PROBLEM DETAILS — Restate the records that follow word for word; no pictures should appear.

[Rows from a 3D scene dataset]
===============
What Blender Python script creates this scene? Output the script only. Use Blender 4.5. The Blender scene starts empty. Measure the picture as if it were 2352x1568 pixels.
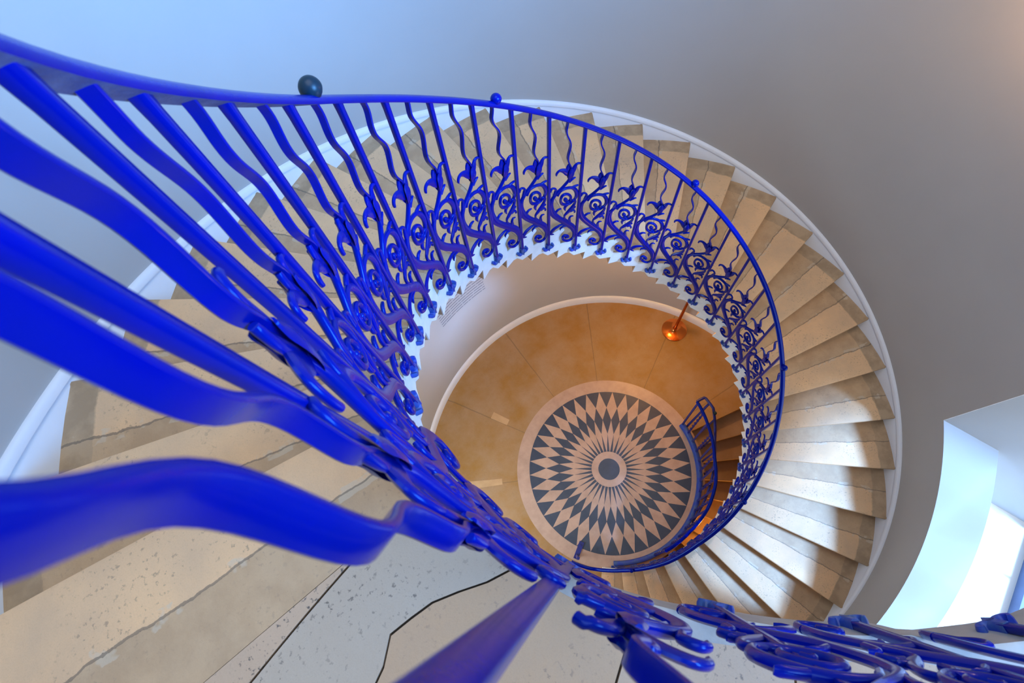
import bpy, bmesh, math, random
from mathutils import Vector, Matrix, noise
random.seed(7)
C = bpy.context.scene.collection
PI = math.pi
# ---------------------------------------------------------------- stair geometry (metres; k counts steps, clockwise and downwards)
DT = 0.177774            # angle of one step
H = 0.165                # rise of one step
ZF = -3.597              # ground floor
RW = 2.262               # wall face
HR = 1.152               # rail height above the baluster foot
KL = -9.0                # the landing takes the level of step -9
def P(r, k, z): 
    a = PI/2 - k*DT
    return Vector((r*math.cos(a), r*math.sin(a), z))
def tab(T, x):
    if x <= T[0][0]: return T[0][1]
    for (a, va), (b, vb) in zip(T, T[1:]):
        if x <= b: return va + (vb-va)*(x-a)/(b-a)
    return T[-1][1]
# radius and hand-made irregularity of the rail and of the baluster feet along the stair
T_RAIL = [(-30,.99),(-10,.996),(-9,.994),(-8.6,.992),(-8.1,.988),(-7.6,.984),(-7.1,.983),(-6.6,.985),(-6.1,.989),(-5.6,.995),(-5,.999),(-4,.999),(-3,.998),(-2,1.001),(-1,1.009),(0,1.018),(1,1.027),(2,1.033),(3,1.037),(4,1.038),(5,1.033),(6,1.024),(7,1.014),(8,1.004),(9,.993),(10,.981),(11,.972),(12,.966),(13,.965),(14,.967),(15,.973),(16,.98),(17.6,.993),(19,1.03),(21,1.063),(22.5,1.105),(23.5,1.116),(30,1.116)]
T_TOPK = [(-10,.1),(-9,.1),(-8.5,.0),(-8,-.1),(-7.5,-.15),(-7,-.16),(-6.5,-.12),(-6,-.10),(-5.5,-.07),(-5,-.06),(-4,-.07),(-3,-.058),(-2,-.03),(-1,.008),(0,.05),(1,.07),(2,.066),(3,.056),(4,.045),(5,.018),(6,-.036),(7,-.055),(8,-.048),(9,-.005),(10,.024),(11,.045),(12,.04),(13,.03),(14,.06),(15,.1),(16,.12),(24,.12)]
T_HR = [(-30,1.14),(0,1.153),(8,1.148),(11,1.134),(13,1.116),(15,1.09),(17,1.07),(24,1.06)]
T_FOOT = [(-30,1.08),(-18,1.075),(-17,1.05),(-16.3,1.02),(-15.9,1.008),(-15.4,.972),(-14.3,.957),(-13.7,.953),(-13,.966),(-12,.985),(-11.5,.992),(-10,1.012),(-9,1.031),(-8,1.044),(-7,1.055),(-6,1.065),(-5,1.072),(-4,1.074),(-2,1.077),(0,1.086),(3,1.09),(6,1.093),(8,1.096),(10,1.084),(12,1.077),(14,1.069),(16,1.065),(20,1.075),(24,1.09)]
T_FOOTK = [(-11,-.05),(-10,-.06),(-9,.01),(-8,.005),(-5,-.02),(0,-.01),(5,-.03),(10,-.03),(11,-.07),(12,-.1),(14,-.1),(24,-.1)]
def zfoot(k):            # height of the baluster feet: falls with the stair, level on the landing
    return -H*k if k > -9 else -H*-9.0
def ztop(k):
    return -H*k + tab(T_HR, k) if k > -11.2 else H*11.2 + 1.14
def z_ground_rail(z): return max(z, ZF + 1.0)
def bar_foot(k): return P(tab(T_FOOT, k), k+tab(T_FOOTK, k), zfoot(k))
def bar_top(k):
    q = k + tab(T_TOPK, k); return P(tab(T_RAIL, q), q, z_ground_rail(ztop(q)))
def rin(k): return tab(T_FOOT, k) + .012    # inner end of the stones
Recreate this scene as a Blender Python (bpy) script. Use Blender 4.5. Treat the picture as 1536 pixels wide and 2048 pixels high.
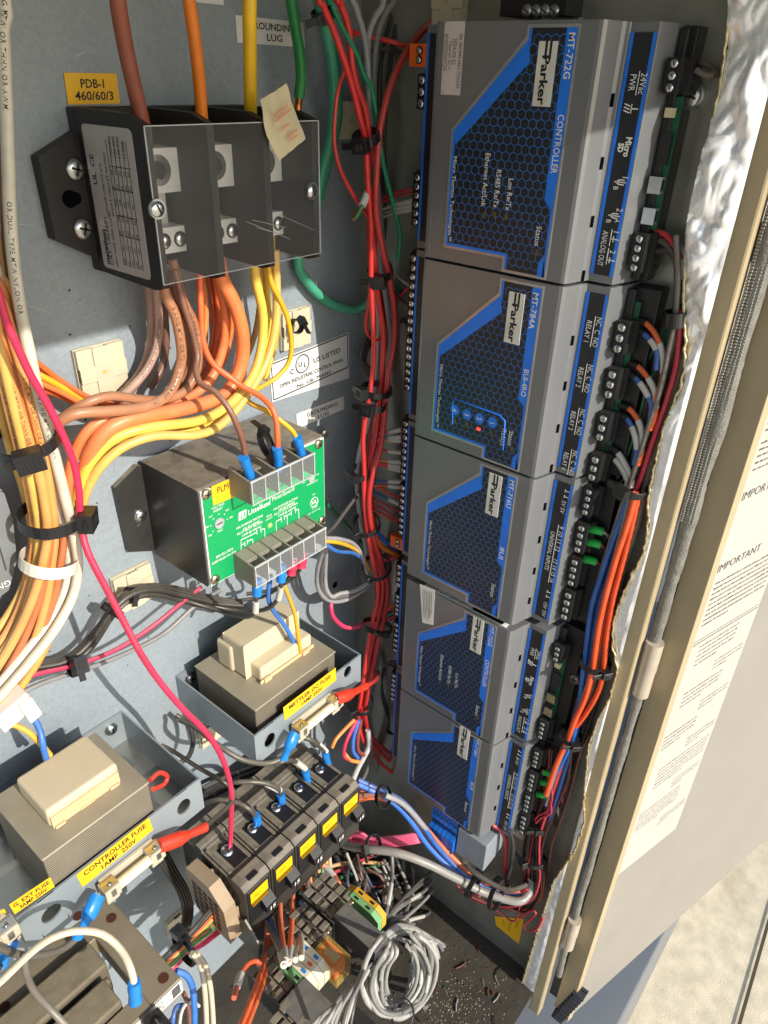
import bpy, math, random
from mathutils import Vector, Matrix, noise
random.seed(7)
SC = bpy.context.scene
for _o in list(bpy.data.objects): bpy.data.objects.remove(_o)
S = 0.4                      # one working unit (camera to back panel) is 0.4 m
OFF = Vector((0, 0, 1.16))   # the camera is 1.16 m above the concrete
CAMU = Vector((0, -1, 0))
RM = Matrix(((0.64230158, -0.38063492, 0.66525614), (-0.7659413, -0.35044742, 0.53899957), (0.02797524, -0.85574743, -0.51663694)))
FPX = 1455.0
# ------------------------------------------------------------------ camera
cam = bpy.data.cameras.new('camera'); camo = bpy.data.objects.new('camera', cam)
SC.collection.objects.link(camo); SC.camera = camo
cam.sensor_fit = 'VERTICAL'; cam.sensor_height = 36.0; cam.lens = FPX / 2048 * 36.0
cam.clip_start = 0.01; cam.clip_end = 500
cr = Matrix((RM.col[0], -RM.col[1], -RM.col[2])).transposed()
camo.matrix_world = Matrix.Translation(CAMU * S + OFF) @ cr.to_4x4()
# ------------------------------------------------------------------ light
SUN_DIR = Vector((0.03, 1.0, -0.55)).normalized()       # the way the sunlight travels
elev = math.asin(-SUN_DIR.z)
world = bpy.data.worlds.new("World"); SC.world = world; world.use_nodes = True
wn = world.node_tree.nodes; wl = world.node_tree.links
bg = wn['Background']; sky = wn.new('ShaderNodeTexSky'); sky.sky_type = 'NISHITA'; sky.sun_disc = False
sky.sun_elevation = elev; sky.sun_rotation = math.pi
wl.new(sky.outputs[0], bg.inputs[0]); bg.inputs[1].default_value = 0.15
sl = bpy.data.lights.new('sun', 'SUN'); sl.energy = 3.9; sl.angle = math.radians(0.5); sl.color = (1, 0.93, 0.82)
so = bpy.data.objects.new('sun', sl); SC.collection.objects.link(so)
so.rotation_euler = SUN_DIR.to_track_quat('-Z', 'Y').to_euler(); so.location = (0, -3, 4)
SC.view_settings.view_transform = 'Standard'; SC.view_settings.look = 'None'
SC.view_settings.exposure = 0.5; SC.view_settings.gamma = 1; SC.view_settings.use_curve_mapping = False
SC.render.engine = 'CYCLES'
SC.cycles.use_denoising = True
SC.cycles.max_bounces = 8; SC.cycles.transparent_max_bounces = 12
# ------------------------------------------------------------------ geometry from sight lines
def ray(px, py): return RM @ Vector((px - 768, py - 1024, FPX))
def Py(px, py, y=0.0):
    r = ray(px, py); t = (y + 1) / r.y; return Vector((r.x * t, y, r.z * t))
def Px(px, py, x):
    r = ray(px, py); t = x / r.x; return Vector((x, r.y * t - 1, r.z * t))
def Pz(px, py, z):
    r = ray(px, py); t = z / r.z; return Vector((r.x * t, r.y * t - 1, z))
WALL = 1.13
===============
RESULT OF THE EXERCISE —
What Blender Python script creates this scene? Output the script only. Use Blender 4.5. The Blender scene starts empty. Measure the picture as if it were 2352x1568 pixels.
import bpy, bmesh, math, random
from mathutils import Vector, Matrix, noise
random.seed(7)
C = bpy.context.scene.collection
PI = math.pi
# ---------------------------------------------------------------- stair geometry (metres; k counts steps, clockwise and downwards)
DT = 0.177774            # angle of one step
H = 0.165                # rise of one step
ZF = -3.597              # ground floor
RW = 2.262               # wall face
HR = 1.152               # rail height above the baluster foot
KL = -9.0                # the landing takes the level of step -9
def P(r, k, z): 
    a = PI/2 - k*DT
    return Vector((r*math.cos(a), r*math.sin(a), z))
def tab(T, x):
    if x <= T[0][0]: return T[0][1]
    for (a, va), (b, vb) in zip(T, T[1:]):
        if x <= b: return va + (vb-va)*(x-a)/(b-a)
    return T[-1][1]
# radius and hand-made irregularity of the rail and of the baluster feet along the stair
T_RAIL = [(-30,.99),(-10,.996),(-9,.994),(-8.6,.992),(-8.1,.988),(-7.6,.984),(-7.1,.983),(-6.6,.985),(-6.1,.989),(-5.6,.995),(-5,.999),(-4,.999),(-3,.998),(-2,1.001),(-1,1.009),(0,1.018),(1,1.027),(2,1.033),(3,1.037),(4,1.038),(5,1.033),(6,1.024),(7,1.014),(8,1.004),(9,.993),(10,.981),(11,.972),(12,.966),(13,.965),(14,.967),(15,.973),(16,.98),(17.6,.993),(19,1.03),(21,1.063),(22.5,1.105),(23.5,1.116),(30,1.116)]
T_TOPK = [(-10,.1),(-9,.1),(-8.5,.0),(-8,-.1),(-7.5,-.15),(-7,-.16),(-6.5,-.12),(-6,-.10),(-5.5,-.07),(-5,-.06),(-4,-.07),(-3,-.058),(-2,-.03),(-1,.008),(0,.05),(1,.07),(2,.066),(3,.056),(4,.045),(5,.018),(6,-.036),(7,-.055),(8,-.048),(9,-.005),(10,.024),(11,.045),(12,.04),(13,.03),(14,.06),(15,.1),(16,.12),(24,.12)]
T_HR = [(-30,1.14),(0,1.153),(8,1.148),(11,1.134),(13,1.116),(15,1.09),(17,1.07),(24,1.06)]
T_FOOT = [(-30,1.08),(-18,1.075),(-17,1.05),(-16.3,1.02),(-15.9,1.008),(-15.4,.972),(-14.3,.957),(-13.7,.953),(-13,.966),(-12,.985),(-11.5,.992),(-10,1.012),(-9,1.031),(-8,1.044),(-7,1.055),(-6,1.065),(-5,1.072),(-4,1.074),(-2,1.077),(0,1.086),(3,1.09),(6,1.093),(8,1.096),(10,1.084),(12,1.077),(14,1.069),(16,1.065),(20,1.075),(24,1.09)]
T_FOOTK = [(-11,-.05),(-10,-.06),(-9,.01),(-8,.005),(-5,-.02),(0,-.01),(5,-.03),(10,-.03),(11,-.07),(12,-.1),(14,-.1),(24,-.1)]
def zfoot(k):            # height of the baluster feet: falls with the stair, level on the landing
    return -H*k if k > -9 else -H*-9.0
def ztop(k):
    return -H*k + tab(T_HR, k) if k > -11.2 else H*11.2 + 1.14
def z_ground_rail(z): return max(z, ZF + 1.0)
def bar_foot(k): return P(tab(T_FOOT, k), k+tab(T_FOOTK, k), zfoot(k))
def bar_top(k):
    q = k + tab(T_TOPK, k); return P(tab(T_RAIL, q), q, z_ground_rail(ztop(q)))
def rin(k): return tab(T_FOOT, k) + .012    # inner end of the stones
Recreate this scene as a Blender Python (bpy) script. Use Blender 4.5. Treat the picture as 1536 pixels wide and 2048 pixels high.
import bpy, math, random
from mathutils import Vector, Matrix, noise
random.seed(7)
SC = bpy.context.scene
for _o in list(bpy.data.objects): bpy.data.objects.remove(_o)
S = 0.4                      # one working unit (camera to back panel) is 0.4 m
OFF = Vector((0, 0, 1.16))   # the camera is 1.16 m above the concrete
CAMU = Vector((0, -1, 0))
RM = Matrix(((0.64230158, -0.38063492, 0.66525614), (-0.7659413, -0.35044742, 0.53899957), (0.02797524, -0.85574743, -0.51663694)))
FPX = 1455.0
# ------------------------------------------------------------------ camera
cam = bpy.data.cameras.new('camera'); camo = bpy.data.objects.new('camera', cam)
SC.collection.objects.link(camo); SC.camera = camo
cam.sensor_fit = 'VERTICAL'; cam.sensor_height = 36.0; cam.lens = FPX / 2048 * 36.0
cam.clip_start = 0.01; cam.clip_end = 500
cr = Matrix((RM.col[0], -RM.col[1], -RM.col[2])).transposed()
camo.matrix_world = Matrix.Translation(CAMU * S + OFF) @ cr.to_4x4()
# ------------------------------------------------------------------ light
SUN_DIR = Vector((0.03, 1.0, -0.55)).normalized()       # the way the sunlight travels
elev = math.asin(-SUN_DIR.z)
world = bpy.data.worlds.new("World"); SC.world = world; world.use_nodes = True
wn = world.node_tree.nodes; wl = world.node_tree.links
bg = wn['Background']; sky = wn.new('ShaderNodeTexSky'); sky.sky_type = 'NISHITA'; sky.sun_disc = False
sky.sun_elevation = elev; sky.sun_rotation = math.pi
wl.new(sky.outputs[0], bg.inputs[0]); bg.inputs[1].default_value = 0.15
sl = bpy.data.lights.new('sun', 'SUN'); sl.energy = 3.9; sl.angle = math.radians(0.5); sl.color = (1, 0.93, 0.82)
so = bpy.data.objects.new('sun', sl); SC.collection.objects.link(so)
so.rotation_euler = SUN_DIR.to_track_quat('-Z', 'Y').to_euler(); so.location = (0, -3, 4)
SC.view_settings.view_transform = 'Standard'; SC.view_settings.look = 'None'
SC.view_settings.exposure = 0.5; SC.view_settings.gamma = 1; SC.view_settings.use_curve_mapping = False
SC.render.engine = 'CYCLES'
SC.cycles.use_denoising = True
SC.cycles.max_bounces = 8; SC.cycles.transparent_max_bounces = 12
# ------------------------------------------------------------------ geometry from sight lines
def ray(px, py): return RM @ Vector((px - 768, py - 1024, FPX))
def Py(px, py, y=0.0):
    r = ray(px, py); t = (y + 1) / r.y; return Vector((r.x * t, y, r.z * t))
def Px(px, py, x):
    r = ray(px, py); t = x / r.x; return Vector((x, r.y * t - 1, r.z * t))
def Pz(px, py, z):
    r = ray(px, py); t = z / r.z; return Vector((r.x * t, r.y * t - 1, z))
WALL = 1.13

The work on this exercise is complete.